GIVEN REQUEST
Find each line containing the string "More" and return it.

3D scene scripts
──────────────────────────────

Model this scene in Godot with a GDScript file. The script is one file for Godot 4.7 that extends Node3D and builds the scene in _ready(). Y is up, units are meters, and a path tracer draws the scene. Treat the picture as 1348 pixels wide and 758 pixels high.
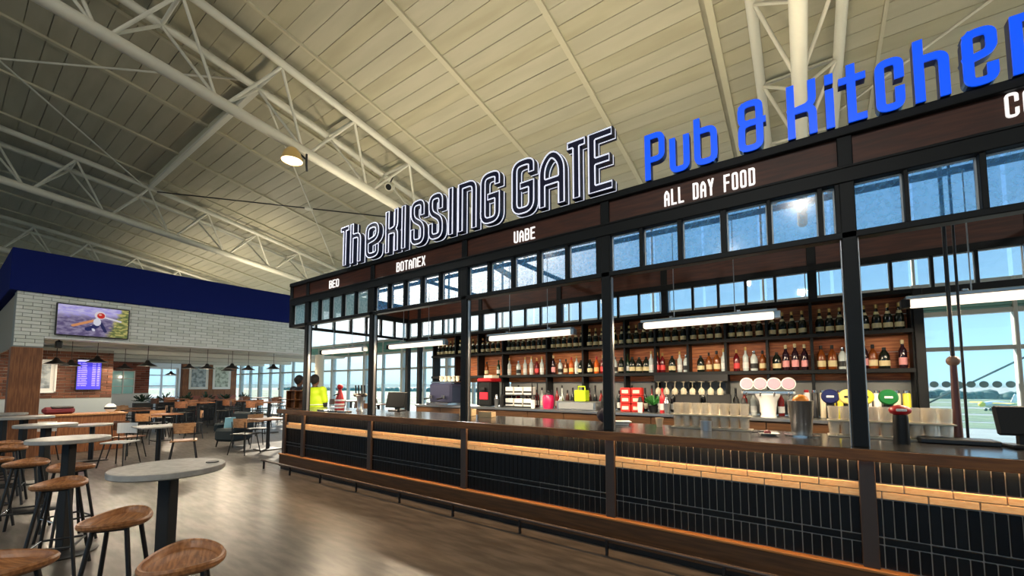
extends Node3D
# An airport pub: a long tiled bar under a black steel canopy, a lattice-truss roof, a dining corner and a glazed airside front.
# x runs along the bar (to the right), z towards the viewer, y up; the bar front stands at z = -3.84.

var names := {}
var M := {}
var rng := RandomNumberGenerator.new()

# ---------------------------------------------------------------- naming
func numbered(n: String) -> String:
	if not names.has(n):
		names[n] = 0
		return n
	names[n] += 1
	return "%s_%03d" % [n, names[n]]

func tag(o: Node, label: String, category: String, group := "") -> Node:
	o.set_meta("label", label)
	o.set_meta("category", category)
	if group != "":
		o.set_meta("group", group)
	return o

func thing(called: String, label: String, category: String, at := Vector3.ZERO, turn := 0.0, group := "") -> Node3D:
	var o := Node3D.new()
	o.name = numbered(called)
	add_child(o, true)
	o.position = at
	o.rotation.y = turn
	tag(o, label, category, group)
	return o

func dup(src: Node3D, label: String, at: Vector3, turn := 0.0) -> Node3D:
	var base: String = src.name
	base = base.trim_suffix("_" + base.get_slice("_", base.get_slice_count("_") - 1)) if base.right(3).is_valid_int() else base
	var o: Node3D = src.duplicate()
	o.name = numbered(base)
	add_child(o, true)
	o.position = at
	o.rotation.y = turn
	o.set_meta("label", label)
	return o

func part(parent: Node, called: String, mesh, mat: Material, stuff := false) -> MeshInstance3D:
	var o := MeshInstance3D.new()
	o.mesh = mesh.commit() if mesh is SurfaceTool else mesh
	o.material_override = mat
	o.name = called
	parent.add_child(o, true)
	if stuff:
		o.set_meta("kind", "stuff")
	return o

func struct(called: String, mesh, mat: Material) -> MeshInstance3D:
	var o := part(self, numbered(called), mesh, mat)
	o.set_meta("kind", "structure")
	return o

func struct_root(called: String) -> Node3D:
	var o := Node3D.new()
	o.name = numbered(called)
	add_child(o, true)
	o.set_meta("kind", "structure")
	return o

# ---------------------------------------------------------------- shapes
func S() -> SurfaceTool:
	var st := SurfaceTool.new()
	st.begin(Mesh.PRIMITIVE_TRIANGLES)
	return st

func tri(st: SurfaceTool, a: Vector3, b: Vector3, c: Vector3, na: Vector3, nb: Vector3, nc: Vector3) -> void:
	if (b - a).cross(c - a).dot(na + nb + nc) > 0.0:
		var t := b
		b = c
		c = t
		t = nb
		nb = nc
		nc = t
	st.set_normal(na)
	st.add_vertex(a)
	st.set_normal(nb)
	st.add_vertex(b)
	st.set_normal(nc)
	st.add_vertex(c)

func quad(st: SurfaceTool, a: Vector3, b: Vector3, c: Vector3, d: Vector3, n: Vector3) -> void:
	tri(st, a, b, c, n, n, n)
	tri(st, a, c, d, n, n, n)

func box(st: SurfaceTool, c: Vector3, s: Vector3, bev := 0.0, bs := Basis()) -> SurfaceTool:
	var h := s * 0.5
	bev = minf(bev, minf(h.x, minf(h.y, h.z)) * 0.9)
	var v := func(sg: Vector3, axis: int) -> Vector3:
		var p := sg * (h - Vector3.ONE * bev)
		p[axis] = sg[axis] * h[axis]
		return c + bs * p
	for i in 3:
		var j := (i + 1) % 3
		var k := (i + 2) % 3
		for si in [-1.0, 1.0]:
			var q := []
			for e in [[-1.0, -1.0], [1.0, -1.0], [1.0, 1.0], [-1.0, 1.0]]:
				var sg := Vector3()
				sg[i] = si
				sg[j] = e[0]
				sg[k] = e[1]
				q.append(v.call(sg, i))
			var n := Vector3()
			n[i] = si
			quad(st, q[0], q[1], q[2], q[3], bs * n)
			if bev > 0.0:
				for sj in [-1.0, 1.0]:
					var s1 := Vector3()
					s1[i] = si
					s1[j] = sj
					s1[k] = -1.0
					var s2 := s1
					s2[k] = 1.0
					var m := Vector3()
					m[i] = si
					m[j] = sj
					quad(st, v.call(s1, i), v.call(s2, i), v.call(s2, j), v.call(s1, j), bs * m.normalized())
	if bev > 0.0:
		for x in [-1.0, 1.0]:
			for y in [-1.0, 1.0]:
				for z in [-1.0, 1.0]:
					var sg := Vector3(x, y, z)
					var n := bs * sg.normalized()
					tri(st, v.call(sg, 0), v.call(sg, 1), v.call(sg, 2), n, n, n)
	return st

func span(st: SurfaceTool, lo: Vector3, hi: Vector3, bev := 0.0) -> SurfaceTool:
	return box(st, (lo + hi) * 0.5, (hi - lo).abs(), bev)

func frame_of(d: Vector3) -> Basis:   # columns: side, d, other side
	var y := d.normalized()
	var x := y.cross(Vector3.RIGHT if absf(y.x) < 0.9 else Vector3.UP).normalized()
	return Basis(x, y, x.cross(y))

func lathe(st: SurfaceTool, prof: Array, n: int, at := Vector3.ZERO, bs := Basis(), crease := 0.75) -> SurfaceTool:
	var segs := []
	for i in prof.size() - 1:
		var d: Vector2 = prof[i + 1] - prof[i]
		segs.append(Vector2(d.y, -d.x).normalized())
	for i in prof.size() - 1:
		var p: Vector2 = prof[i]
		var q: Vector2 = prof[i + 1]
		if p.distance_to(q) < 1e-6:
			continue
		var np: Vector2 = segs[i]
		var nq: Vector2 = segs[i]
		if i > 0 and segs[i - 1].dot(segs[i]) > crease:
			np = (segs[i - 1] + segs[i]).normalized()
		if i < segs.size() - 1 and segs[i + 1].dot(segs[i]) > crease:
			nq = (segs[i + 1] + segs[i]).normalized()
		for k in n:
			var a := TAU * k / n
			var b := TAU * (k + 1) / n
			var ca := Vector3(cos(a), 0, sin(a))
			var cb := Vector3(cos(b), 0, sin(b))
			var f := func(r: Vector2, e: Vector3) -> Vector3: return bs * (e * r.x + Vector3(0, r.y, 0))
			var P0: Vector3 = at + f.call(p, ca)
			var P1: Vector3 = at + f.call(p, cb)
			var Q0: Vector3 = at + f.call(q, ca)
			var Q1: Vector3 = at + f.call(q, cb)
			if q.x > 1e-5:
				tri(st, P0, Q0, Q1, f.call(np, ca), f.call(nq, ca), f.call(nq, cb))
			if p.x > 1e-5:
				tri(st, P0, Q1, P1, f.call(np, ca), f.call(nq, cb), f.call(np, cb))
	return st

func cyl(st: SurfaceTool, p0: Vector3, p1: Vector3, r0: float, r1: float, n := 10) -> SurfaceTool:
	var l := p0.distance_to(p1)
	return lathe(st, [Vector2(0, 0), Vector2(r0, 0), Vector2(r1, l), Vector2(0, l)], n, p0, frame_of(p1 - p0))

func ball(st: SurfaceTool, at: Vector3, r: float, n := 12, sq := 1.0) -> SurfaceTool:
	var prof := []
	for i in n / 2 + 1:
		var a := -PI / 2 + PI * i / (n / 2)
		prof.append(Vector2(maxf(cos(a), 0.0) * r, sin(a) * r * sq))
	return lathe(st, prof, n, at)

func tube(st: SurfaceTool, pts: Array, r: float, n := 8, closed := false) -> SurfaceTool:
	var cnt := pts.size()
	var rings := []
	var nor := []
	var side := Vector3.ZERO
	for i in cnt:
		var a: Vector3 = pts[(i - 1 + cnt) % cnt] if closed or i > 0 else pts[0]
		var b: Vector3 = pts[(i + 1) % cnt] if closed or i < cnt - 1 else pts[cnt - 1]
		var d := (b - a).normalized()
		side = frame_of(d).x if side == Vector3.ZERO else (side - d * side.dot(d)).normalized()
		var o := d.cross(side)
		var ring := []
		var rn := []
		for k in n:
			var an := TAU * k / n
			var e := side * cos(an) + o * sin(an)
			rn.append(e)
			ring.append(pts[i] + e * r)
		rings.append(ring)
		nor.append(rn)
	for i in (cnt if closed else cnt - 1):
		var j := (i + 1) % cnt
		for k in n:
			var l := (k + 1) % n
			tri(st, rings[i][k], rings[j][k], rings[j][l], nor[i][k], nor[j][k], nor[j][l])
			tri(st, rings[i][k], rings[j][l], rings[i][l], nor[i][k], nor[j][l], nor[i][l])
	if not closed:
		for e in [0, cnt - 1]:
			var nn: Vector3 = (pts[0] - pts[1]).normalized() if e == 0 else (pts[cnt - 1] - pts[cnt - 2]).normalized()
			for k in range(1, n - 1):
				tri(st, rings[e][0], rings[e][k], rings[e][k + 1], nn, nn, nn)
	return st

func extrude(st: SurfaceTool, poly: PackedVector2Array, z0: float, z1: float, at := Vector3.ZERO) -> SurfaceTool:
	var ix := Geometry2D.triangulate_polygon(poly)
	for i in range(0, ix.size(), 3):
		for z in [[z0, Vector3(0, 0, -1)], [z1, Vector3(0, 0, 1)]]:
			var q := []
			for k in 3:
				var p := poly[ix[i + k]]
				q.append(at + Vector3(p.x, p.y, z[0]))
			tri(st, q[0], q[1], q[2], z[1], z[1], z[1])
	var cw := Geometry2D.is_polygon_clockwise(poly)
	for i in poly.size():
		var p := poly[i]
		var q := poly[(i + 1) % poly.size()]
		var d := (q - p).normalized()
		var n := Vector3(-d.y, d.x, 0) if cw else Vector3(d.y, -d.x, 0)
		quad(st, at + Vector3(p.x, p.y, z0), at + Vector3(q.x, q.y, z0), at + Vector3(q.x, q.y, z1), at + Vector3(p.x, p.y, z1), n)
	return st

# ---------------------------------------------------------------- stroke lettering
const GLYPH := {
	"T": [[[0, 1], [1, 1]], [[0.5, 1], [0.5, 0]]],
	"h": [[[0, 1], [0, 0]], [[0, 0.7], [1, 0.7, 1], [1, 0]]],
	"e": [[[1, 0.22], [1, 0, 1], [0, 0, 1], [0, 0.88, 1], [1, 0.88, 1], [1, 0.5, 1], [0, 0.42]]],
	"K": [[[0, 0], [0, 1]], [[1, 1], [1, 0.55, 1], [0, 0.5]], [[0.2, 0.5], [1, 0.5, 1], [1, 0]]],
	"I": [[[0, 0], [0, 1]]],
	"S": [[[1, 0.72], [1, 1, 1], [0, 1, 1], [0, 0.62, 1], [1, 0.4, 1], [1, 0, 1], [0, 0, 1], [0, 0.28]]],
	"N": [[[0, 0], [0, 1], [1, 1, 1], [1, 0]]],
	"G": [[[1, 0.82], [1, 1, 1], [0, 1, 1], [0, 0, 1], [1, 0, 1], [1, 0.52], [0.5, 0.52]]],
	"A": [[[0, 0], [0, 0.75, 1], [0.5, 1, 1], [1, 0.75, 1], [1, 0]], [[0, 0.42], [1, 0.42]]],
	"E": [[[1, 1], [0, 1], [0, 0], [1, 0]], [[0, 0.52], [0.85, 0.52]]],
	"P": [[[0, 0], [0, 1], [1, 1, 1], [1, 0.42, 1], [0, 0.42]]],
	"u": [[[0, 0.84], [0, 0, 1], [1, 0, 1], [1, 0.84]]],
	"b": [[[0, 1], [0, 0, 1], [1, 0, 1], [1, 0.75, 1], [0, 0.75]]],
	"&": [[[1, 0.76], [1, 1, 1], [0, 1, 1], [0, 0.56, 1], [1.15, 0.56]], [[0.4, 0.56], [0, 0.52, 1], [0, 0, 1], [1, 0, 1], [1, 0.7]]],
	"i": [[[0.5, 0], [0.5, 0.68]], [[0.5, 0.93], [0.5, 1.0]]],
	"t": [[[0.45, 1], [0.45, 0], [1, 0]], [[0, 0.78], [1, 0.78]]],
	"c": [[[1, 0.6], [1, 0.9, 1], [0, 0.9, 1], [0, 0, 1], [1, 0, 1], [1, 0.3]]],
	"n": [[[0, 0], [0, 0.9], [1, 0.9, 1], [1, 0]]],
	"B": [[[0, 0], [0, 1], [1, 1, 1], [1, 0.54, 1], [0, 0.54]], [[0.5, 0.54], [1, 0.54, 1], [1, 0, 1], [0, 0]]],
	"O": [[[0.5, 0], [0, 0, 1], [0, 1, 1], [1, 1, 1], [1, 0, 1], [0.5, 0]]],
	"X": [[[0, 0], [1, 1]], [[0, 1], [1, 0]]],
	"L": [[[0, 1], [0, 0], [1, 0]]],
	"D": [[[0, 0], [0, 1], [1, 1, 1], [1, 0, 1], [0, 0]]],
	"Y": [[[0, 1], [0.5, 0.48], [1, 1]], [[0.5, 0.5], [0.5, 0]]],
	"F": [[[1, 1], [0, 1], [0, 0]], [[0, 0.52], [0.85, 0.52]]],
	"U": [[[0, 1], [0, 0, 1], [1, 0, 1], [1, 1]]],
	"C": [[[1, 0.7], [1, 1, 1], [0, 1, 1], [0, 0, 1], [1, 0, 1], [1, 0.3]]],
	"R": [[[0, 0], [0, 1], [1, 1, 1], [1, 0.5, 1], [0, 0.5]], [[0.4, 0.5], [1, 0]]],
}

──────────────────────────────

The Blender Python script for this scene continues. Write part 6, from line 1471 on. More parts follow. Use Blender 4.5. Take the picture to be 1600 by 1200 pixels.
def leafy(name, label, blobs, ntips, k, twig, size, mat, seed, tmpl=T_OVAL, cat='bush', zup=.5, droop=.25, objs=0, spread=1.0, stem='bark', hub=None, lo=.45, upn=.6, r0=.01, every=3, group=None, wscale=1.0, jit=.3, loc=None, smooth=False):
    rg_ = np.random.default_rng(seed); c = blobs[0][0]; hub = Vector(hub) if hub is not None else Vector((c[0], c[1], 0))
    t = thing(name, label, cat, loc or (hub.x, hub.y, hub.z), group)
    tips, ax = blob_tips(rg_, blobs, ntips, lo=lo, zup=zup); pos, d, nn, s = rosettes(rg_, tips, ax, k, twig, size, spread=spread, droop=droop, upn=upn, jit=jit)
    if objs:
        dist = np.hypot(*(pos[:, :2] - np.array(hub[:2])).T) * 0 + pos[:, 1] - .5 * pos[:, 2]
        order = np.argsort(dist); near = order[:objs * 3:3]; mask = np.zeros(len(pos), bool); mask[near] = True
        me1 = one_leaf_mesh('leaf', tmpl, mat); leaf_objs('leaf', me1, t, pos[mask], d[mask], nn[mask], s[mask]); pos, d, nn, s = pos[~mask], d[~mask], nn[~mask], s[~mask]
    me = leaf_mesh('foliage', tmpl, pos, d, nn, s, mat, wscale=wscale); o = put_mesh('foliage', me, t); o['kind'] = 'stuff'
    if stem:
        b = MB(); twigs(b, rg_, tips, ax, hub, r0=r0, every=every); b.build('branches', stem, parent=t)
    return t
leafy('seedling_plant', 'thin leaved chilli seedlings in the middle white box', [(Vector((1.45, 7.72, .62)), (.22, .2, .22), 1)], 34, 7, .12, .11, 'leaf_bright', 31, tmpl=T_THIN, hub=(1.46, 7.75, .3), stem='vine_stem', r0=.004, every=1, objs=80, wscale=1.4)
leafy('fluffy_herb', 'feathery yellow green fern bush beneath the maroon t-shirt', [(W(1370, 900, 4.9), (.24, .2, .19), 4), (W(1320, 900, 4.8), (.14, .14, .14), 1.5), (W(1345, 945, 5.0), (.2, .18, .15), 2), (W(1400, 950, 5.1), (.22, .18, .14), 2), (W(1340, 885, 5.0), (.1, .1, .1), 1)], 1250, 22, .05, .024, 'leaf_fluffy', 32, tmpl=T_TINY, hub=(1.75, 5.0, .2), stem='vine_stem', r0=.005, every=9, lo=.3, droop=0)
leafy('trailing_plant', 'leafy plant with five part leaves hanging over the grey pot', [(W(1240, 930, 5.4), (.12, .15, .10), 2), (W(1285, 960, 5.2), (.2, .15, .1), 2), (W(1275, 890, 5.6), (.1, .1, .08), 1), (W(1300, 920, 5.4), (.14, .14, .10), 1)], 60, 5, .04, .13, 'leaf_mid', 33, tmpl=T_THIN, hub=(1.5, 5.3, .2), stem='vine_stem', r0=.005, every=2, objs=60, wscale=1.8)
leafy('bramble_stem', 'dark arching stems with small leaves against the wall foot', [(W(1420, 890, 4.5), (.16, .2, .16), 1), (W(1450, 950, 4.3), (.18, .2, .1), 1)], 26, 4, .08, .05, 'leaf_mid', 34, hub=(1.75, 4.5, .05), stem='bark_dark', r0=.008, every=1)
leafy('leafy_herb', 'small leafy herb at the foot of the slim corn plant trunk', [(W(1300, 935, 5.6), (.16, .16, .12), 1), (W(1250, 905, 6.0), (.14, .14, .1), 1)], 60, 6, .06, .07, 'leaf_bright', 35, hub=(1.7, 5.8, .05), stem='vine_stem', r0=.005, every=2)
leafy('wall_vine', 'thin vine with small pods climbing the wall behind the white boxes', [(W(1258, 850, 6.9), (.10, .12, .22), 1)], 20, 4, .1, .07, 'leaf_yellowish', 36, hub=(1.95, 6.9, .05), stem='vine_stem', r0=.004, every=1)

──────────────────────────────

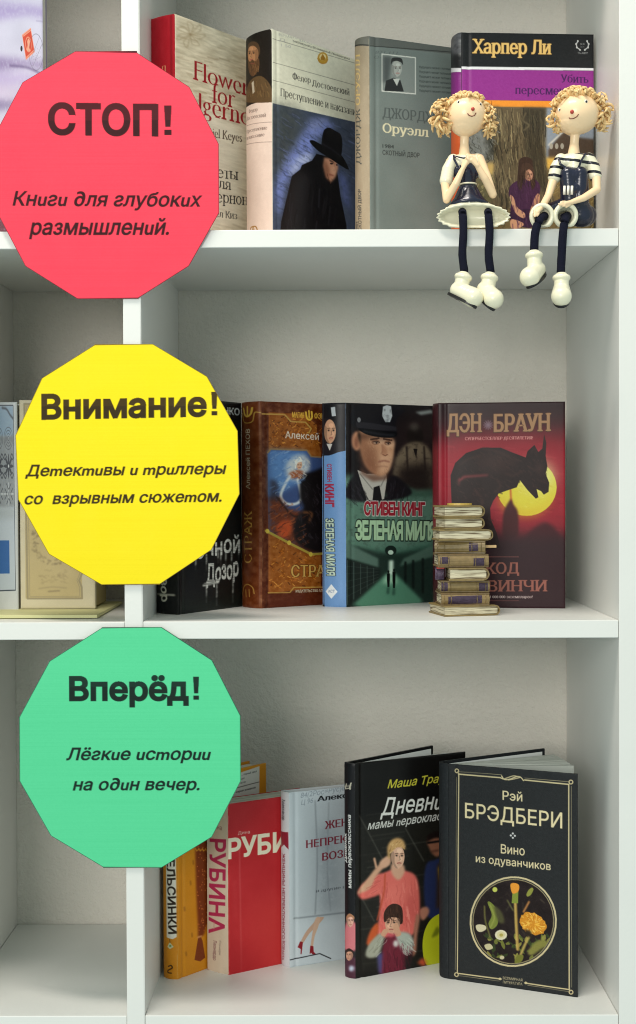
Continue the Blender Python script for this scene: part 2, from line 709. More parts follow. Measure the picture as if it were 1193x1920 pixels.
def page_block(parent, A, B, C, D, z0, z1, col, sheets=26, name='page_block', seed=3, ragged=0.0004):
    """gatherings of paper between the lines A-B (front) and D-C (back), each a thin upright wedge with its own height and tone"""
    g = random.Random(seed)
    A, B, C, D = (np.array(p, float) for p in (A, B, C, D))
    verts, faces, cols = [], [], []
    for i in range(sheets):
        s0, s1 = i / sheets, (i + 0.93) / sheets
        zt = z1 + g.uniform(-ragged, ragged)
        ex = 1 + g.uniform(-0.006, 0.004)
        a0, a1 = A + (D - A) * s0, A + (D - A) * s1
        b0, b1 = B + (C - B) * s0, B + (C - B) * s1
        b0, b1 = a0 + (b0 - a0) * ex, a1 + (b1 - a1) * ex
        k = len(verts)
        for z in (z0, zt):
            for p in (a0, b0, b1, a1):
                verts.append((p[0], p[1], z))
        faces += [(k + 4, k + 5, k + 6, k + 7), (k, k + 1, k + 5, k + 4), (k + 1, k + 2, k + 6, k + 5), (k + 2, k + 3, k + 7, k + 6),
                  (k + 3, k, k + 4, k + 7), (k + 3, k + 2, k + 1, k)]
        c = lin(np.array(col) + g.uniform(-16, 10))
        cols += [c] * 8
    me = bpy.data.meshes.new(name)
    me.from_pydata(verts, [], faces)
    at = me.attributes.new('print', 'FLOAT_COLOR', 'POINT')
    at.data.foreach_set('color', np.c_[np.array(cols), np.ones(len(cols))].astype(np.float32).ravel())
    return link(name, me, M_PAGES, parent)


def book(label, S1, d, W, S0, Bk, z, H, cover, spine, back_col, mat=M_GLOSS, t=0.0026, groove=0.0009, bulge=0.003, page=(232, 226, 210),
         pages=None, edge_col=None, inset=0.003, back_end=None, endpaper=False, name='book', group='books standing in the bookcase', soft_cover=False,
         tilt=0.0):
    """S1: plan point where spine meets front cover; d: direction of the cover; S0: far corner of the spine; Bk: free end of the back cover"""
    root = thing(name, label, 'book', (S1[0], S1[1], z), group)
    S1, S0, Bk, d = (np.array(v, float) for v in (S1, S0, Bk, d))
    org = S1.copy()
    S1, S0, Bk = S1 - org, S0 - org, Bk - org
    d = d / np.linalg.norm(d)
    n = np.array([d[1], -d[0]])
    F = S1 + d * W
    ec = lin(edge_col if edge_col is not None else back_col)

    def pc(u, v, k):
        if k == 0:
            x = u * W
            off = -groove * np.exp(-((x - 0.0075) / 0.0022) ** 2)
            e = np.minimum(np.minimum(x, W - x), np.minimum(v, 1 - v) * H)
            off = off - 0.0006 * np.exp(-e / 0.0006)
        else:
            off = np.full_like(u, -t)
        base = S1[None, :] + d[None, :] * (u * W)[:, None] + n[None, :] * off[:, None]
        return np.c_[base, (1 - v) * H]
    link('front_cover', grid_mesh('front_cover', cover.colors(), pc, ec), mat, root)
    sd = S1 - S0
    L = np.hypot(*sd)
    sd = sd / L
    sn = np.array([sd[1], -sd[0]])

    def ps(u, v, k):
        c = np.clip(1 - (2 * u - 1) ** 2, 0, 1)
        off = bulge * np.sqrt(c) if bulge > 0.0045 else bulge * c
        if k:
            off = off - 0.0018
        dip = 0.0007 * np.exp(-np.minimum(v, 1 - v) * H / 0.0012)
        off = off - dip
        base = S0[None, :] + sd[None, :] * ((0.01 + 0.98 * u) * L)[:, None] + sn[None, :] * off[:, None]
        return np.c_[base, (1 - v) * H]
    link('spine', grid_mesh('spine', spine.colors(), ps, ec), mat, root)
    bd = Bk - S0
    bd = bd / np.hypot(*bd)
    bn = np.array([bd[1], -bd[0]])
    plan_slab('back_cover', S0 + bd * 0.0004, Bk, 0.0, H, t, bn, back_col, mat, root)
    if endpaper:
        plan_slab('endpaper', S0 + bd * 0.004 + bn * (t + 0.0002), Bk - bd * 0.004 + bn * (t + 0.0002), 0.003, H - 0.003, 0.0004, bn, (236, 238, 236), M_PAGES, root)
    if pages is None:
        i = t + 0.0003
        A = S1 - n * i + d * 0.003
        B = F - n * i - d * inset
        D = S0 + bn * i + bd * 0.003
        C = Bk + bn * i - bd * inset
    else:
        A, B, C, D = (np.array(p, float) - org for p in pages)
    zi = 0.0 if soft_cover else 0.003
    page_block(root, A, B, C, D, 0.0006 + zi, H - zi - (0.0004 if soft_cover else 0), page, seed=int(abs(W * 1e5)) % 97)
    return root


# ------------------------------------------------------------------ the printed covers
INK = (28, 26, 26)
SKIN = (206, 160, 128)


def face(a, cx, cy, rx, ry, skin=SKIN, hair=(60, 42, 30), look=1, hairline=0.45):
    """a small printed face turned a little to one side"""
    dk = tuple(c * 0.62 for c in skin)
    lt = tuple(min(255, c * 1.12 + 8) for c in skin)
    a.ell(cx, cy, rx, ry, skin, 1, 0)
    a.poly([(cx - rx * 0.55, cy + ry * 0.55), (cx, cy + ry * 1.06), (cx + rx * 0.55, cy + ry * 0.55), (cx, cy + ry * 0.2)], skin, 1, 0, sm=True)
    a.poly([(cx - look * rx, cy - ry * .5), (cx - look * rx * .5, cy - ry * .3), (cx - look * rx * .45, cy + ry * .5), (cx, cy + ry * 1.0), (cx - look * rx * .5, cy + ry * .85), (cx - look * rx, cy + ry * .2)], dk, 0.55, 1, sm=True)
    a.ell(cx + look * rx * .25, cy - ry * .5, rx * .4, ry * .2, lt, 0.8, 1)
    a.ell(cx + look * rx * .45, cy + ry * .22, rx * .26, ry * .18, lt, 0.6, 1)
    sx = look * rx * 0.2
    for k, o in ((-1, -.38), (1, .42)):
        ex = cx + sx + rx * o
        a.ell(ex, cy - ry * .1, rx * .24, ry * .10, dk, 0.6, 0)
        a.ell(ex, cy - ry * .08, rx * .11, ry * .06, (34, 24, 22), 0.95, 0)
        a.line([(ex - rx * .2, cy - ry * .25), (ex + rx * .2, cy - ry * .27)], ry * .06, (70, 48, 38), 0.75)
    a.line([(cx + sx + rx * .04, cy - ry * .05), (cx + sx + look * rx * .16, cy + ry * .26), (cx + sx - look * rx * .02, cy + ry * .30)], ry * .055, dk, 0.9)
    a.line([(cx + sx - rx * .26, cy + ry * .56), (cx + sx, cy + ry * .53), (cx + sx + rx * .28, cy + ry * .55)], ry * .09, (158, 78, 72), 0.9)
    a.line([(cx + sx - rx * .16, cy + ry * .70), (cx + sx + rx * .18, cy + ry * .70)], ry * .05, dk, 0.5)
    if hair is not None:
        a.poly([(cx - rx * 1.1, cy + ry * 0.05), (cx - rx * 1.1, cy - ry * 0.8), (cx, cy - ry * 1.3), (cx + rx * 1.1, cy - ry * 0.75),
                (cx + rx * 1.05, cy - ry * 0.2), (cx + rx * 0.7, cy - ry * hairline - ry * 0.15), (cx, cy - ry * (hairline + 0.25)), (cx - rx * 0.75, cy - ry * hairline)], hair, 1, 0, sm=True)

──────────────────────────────

TASK ANSWER
The Blender Python script for this scene continues. Write part 6, from line 1471 on. More parts follow. Use Blender 4.5. Take the picture to be 1600 by 1200 pixels.
Continue the Blender Python script for this scene: part 2, from line 709. More parts follow. Measure the picture as if it were 1193x1920 pixels.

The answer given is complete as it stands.